US President Donald Trump has embraced expanding ties between the United States and the United Arab Emirates and declared that the latter would invest $1.4 trillion in the former’s artificial intelligence sector over the course of a decade.

“I have no doubt whatsoever that the relationship will only get bigger and bigger,” Trump said in a meeting with UAE President Sheikh Mohamed bin Zayed Al Nahyan, on the final leg of his three-country swing through the Gulf region where he signed a series of multi-billion-dollar tech, business and military agreements that he estimated at $10 trillion.
Sheikh Mohammed further said that the UAE remained “committed to working together with the United States to achieve peace and stability in our region and throughout the world”.

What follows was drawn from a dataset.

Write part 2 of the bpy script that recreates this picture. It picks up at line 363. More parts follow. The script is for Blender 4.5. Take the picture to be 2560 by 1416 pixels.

The deal with UAE is expected to permit the Gulf state to build data centres that are essential to train artificial intelligence models. The countries did not say which AI chips could be placed in UAE data centres. Nvidia CEO Jensen Huang was earlier seen talking with Sheikh Mohamed and Trump.
The AI agreement “includes the UAE agreeing to invest in, build, or finance U.S. data centers that are at least as big and as powerful as those in the UAE,” the White House said.

Al Jazeera’s Hashem Ahelbarra, reporting from Doha in Qatar, said that such a deal had once been “a national security issue” for Washington. “But then they changed their mind under Trump, especially when the UAE made it clear that it was willing to invest $1.4 trillion,” he said.

Ahelbarra said the deal was a “big jump” for the UAE, which was “the most important player in artificial intelligence, second only to Saudi Arabia”.

Before leaving for the UAE, Trump said in a speech to US soldiers at the Al Udeid Air Base southwest of Doha in Qatar that Qatar defence sales signed on Wednesday totaled $42bn.

Other agreements signed during Trump’s four-day visit to the Gulf include an agreement by Qatar Airways to purchase up to 210 Boeing widebody jets, and an agreement by Saudi Arabia to invest $600bn in the US and buy $142bn in US arms.
The visit was also a flurry of diplomacy, with Trump saying in Qatar on Thursday that the US was close to reaching a deal on a nuclear agreement with Iran. On Tuesday, he said the US would remove long-running sanctions on Syria.

Trump said he would probably return to Washington on Friday, although he said it was “almost destination unknown because they’ll be getting calls ‘Could you be here? Could you be there?'”

Trump had previously said that he could stop in Istanbul to talk about the Russia-Ukraine war.